§ **Exercise**
Which lines hold the string "picture"? Copy every one of them.

Raw records
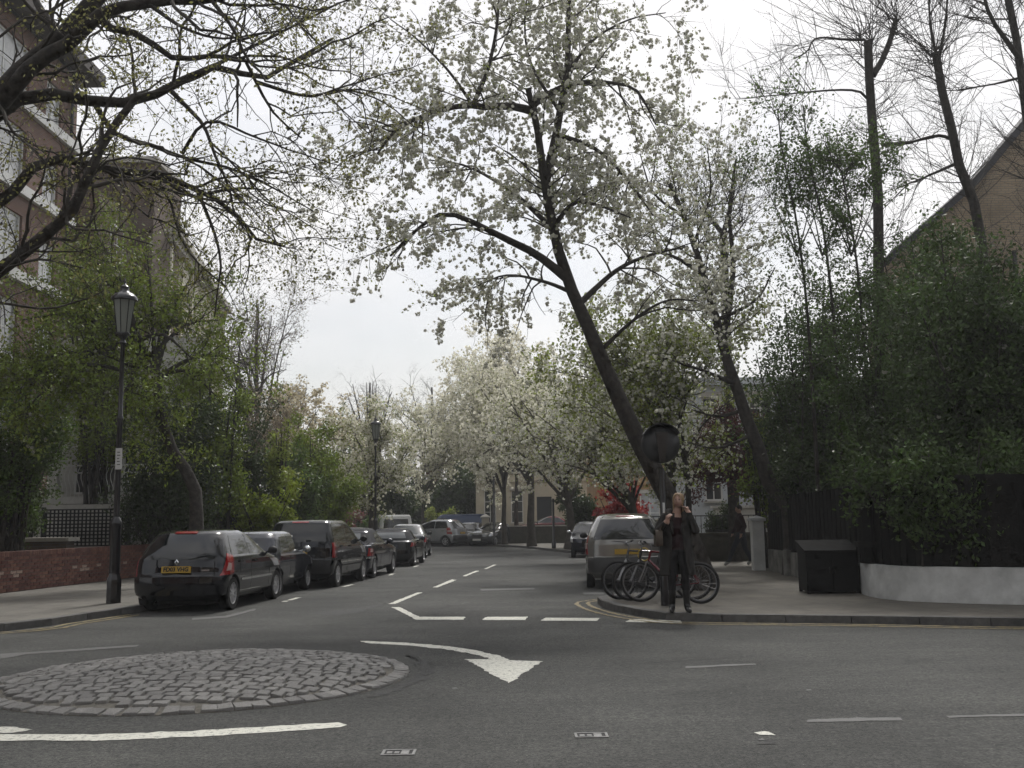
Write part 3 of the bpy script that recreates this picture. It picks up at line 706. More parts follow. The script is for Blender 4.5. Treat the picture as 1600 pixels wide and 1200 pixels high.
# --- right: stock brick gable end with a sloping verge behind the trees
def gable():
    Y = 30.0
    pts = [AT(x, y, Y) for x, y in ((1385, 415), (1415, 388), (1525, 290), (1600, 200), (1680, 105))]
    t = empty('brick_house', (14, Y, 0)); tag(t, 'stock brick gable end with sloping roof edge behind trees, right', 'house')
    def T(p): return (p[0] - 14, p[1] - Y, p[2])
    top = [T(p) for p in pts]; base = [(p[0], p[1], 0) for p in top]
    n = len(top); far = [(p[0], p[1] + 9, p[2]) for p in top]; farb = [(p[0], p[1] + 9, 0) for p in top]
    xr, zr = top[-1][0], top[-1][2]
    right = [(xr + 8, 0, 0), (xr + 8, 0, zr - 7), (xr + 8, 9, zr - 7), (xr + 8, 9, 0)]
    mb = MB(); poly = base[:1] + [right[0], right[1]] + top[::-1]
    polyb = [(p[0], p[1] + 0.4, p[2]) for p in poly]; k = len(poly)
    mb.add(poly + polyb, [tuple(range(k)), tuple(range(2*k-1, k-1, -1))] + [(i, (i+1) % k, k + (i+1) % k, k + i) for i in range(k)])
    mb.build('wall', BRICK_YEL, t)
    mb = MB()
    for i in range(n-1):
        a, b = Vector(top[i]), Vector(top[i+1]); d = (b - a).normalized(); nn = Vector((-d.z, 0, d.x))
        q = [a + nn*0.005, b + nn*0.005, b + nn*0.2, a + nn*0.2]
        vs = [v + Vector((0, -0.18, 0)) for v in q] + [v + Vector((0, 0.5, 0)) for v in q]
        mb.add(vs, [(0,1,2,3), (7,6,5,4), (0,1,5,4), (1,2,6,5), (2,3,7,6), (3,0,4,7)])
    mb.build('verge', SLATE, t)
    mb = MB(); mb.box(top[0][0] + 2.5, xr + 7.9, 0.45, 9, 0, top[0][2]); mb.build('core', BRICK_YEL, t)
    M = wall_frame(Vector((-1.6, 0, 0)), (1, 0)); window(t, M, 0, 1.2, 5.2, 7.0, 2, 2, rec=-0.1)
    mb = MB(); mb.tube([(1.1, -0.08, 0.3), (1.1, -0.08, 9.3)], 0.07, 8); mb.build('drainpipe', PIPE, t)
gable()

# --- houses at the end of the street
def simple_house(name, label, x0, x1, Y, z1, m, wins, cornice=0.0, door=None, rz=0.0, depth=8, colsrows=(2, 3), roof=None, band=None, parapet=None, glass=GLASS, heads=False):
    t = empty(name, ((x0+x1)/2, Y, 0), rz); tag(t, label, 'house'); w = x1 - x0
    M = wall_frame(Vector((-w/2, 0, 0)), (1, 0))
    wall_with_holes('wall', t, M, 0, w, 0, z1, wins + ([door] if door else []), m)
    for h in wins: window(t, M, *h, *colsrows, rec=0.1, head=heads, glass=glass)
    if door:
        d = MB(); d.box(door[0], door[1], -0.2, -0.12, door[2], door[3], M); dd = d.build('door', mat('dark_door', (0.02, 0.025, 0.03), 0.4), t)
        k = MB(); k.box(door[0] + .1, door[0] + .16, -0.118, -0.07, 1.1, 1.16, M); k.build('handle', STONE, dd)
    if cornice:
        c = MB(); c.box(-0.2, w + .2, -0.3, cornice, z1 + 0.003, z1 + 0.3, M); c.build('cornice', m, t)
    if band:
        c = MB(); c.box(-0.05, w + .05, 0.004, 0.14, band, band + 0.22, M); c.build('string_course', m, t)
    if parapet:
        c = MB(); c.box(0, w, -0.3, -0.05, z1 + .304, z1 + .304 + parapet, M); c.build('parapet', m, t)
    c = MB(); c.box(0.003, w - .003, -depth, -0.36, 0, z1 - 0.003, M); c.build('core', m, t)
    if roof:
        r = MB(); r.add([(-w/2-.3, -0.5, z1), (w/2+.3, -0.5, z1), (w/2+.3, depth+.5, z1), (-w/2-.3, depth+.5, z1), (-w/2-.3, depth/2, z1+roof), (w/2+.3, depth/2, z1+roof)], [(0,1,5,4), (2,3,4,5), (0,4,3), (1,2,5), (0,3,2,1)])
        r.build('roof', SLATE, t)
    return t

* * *

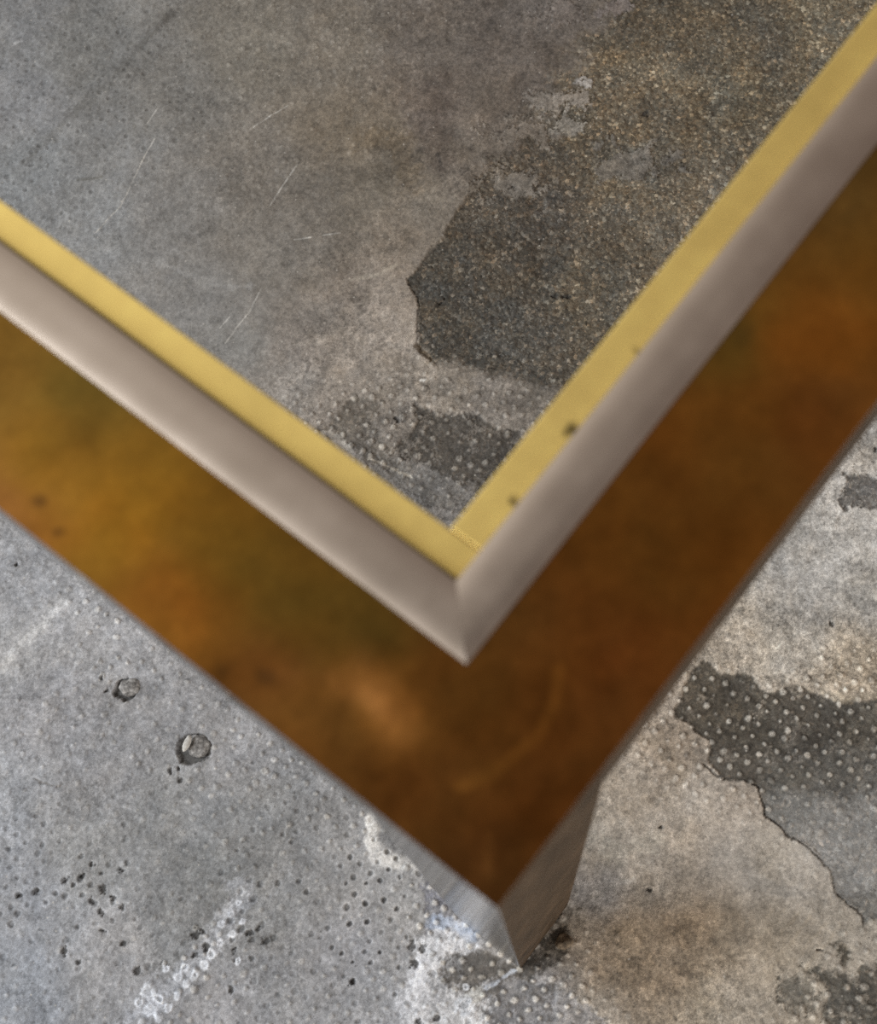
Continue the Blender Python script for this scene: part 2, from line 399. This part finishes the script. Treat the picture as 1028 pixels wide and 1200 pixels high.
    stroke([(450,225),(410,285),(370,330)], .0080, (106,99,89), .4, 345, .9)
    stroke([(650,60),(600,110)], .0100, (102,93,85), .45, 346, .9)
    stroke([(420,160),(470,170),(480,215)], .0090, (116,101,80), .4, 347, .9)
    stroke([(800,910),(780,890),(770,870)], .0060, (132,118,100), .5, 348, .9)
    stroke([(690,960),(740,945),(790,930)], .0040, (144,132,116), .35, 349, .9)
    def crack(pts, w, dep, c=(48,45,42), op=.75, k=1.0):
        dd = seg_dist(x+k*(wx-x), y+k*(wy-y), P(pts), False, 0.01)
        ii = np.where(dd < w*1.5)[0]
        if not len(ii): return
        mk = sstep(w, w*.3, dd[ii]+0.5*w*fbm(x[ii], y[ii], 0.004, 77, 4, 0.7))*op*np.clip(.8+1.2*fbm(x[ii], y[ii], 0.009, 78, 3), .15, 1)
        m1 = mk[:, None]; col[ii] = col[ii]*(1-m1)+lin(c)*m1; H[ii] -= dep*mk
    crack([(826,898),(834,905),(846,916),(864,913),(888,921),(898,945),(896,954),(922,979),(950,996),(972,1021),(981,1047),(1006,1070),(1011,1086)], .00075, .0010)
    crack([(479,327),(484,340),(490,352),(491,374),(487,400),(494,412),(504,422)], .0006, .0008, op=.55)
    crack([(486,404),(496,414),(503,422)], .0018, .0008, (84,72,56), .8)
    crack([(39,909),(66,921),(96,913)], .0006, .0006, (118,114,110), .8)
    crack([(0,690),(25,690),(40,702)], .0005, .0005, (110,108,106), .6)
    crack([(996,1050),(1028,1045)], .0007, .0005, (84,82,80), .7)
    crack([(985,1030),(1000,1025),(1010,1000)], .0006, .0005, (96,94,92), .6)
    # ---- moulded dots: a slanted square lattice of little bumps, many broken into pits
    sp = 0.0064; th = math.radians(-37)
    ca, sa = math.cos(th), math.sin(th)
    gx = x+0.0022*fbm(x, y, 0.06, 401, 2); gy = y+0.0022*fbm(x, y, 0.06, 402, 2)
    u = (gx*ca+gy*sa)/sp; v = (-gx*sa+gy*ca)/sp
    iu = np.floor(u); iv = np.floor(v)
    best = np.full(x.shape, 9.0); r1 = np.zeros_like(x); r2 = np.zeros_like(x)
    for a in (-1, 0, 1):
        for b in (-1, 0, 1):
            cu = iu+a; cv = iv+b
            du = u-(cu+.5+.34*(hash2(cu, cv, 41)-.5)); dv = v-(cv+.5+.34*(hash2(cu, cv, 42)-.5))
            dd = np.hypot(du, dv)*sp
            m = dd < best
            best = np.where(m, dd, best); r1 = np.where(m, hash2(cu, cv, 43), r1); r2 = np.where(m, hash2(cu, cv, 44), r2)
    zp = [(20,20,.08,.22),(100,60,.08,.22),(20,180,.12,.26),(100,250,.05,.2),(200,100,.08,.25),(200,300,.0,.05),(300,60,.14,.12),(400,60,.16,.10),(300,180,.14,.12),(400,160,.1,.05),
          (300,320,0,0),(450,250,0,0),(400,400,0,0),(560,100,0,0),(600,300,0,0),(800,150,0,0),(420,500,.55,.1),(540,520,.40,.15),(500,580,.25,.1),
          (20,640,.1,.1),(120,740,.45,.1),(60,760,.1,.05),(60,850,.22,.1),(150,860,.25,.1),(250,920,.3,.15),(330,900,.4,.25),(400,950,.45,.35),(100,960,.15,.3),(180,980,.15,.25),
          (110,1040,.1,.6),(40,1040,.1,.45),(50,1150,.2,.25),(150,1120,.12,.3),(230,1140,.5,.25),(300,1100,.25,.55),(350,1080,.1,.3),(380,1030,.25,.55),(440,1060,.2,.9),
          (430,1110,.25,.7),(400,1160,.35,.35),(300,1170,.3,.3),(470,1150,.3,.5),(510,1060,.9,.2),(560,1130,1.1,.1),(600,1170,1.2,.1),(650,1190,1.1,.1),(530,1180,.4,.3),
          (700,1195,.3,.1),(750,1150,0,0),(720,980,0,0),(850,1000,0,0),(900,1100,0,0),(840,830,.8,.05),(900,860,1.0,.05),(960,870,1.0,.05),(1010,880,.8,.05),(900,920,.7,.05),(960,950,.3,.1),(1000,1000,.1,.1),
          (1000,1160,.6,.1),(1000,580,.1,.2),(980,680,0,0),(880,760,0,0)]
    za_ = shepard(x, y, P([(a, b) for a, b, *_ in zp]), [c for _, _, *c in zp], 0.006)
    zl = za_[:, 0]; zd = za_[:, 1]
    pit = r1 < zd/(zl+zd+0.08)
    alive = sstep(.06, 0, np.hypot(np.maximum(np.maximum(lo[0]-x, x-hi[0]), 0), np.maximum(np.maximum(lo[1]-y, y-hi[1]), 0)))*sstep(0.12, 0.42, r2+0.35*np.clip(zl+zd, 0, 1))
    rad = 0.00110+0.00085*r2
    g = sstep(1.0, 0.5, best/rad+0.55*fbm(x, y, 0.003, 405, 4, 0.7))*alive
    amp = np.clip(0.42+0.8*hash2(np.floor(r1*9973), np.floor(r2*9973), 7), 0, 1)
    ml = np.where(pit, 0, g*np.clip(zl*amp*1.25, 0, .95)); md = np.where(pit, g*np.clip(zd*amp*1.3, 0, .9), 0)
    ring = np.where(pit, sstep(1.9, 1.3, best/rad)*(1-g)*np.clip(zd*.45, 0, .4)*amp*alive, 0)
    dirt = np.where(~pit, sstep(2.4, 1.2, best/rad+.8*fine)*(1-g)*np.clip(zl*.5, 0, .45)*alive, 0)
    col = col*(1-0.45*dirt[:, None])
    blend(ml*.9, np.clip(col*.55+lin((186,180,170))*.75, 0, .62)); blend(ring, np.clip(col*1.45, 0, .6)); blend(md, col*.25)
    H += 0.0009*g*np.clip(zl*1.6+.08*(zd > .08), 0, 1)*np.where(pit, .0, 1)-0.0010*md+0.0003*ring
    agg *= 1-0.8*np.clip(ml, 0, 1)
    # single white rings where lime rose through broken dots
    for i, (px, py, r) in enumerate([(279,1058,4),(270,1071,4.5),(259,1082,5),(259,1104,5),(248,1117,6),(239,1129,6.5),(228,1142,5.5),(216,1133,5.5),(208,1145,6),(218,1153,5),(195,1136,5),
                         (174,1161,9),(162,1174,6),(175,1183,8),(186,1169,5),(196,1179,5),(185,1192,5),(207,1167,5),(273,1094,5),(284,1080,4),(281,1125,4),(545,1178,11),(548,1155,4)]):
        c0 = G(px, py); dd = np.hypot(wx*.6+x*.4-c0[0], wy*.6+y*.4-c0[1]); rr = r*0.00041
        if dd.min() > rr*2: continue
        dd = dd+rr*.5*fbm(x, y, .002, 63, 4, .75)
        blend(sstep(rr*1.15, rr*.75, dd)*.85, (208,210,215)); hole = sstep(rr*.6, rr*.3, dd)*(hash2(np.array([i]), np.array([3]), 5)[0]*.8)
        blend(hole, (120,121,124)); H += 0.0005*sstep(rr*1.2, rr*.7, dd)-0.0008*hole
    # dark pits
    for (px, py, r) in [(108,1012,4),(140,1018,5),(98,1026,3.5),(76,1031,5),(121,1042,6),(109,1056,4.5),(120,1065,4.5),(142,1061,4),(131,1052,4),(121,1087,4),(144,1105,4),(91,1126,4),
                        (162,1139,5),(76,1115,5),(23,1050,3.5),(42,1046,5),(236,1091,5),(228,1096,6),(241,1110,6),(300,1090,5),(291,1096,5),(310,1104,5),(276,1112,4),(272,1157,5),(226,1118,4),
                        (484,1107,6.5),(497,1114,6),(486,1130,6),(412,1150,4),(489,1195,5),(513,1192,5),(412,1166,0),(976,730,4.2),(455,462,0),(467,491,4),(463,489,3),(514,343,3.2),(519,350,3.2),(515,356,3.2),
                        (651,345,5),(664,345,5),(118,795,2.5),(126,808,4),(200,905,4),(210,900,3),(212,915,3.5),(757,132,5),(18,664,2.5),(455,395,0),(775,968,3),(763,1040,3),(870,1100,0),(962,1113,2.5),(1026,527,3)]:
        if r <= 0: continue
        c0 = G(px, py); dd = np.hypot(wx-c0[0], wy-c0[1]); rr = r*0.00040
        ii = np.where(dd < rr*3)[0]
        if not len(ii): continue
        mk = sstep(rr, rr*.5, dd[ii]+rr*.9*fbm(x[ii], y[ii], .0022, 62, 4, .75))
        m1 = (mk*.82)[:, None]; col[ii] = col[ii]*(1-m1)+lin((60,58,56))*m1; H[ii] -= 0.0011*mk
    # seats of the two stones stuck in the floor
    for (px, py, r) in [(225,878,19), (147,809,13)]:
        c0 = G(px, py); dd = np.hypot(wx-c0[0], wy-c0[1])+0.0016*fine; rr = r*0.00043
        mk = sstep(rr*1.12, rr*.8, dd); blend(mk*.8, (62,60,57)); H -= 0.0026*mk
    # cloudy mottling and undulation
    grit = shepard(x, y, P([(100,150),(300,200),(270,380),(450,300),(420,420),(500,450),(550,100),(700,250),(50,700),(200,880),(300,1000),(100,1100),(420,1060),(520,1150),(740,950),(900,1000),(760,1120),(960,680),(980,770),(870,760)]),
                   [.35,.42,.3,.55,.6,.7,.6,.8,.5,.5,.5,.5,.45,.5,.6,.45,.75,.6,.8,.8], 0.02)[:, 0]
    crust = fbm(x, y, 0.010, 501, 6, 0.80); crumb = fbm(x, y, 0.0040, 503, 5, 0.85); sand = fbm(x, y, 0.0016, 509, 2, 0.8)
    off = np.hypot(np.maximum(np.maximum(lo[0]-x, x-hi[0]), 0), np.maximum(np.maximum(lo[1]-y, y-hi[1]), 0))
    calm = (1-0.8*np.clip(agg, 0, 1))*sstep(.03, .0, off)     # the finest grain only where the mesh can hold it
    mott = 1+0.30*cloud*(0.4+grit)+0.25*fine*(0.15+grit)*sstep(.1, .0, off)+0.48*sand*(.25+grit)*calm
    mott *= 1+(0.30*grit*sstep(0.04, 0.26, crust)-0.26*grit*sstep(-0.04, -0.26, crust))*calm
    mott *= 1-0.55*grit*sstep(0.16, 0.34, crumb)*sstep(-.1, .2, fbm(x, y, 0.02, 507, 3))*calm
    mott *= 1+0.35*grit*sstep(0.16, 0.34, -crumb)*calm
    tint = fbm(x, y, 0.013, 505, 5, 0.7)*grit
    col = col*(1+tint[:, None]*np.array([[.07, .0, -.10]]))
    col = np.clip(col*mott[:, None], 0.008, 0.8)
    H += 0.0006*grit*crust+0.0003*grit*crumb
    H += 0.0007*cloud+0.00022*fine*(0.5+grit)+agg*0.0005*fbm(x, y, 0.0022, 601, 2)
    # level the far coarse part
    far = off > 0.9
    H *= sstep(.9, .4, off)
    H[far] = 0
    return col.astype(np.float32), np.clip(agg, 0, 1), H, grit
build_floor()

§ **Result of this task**
Write part 3 of the bpy script that recreates this picture. It picks up at line 706. More parts follow. The script is for Blender 4.5. Treat the picture as 1600 pixels wide and 1200 pixels high.
Continue the Blender Python script for this scene: part 2, from line 399. This part finishes the script. Treat the picture as 1028 pixels wide and 1200 pixels high.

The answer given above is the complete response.